Con l’aiuto dell’elefante
In seguito decidiamo di battere la zona a dorso di elefante. Il mahout incita l’enorme pachiderma, che fatica a farsi largo in una giungla tanto fitta da sembrare impenetrabile. Ma poi, usando sapientemente la proboscide come un machete, riesce lentamente a conquistare preziosi metri di terreno. Per ore giriamo in tondo, cercando faticosamente di aprirci un varco, finché scorgiamo sulla pista i “drag marks”, segno che la tigre è passata di qui trascinando una preda per consumarla nel folto della vegetazione.
All’improvviso, un richiamo agghiacciante arresta il sangue nelle vene. La giungla intera ammutolisce, nessun animale muove un muscolo e anche le foglie smettono di tremare al vento.

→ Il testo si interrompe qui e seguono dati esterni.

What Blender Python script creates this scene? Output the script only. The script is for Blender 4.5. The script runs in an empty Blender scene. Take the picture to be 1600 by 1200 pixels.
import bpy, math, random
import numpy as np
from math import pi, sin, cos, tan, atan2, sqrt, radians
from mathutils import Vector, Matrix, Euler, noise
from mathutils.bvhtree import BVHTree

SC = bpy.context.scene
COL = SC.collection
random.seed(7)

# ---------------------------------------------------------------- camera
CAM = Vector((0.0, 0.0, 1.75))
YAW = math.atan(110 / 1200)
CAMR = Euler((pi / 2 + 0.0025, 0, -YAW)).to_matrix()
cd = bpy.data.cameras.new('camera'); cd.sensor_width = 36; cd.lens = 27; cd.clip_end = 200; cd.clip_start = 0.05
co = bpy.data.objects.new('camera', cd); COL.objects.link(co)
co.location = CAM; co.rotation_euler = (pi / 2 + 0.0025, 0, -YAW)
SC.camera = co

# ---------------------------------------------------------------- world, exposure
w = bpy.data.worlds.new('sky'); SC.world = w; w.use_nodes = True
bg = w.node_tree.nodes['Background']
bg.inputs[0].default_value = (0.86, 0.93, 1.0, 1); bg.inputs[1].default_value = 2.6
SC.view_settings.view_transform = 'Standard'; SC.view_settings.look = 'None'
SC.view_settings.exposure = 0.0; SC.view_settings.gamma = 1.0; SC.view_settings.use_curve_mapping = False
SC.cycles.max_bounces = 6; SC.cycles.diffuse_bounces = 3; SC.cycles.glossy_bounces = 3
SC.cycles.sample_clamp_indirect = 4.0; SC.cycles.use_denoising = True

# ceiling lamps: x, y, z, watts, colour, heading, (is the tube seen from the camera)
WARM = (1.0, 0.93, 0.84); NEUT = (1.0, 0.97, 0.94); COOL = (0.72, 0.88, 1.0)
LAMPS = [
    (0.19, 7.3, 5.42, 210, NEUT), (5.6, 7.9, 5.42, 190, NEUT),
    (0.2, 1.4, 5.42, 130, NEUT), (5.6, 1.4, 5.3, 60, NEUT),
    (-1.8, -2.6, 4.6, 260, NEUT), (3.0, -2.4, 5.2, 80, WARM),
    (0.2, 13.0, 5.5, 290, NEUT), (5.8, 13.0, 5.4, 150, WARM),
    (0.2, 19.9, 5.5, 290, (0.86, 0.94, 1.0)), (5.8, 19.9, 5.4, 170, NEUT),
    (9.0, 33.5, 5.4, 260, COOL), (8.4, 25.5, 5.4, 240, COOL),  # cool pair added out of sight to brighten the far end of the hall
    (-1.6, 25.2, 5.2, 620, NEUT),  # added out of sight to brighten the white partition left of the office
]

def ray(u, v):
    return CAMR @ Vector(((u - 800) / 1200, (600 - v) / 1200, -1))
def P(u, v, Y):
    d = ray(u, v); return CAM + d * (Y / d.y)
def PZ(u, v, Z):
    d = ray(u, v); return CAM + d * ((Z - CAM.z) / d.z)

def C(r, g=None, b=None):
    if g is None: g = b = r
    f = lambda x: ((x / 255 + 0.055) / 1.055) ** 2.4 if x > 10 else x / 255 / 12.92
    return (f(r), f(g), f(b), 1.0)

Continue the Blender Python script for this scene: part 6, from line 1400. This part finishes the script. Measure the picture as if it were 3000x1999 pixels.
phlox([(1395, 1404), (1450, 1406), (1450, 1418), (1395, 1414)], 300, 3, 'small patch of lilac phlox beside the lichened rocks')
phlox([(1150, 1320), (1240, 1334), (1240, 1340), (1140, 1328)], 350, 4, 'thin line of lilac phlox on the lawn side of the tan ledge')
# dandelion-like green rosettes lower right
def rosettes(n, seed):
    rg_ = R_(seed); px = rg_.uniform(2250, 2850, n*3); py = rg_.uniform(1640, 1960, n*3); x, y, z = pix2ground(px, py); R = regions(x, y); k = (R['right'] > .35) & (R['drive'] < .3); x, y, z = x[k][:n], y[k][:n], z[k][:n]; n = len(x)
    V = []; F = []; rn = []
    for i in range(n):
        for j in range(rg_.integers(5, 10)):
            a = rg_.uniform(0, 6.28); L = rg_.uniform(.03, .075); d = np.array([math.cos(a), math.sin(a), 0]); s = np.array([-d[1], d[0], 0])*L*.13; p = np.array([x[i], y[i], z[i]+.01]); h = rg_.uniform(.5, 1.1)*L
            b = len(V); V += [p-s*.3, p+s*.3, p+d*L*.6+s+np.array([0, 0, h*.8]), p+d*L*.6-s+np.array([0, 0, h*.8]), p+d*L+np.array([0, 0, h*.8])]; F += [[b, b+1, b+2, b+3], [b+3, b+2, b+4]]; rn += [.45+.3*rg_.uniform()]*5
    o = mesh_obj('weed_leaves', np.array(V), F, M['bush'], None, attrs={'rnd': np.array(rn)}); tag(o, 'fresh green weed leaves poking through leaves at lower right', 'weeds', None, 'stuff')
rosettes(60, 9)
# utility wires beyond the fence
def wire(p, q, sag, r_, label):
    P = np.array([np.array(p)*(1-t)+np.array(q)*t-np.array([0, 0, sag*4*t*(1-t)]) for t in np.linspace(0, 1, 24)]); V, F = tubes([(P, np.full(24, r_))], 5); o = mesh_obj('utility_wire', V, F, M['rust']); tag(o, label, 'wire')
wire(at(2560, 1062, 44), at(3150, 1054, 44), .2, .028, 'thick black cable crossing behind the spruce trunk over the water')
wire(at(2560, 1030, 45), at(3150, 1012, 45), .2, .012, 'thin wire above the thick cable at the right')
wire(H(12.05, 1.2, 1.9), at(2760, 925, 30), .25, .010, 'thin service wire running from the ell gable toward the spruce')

Finalmente eccola comparire a cinque metri di distanza (in realtà, per quasi due ore è sempre stata in un raggio di 10 metri da noi!).
Sto per commettere di nuovo l’errore di rimanere folgorato da tanta bellezza, ma poi mi ricordo che sono qui per fotografare e finalmente comincio a scattare.
Sono rimasto nel Parco nazionale di Bandhavgarh diverse settimane, cosa che mi ha permesso di rivedere spesso la tigre, ma soprattutto i suoi due cuccioli.
Alternando l’uso della jeep e dell’elefante siamo riusciti a passare molte ore in compagnia dei piccoli, osservandoli giocare e arrampicarsi sugli alberi. Incuriositi, facevano la spola tra il fitto della vegetazione e la radura, consentendoci così di scattare a volontà per diverse ore. Un fatto molto raro perché di solito l’avvistamento dura un attimo. Dopo il quale, della tigre, non rimane che il sentore.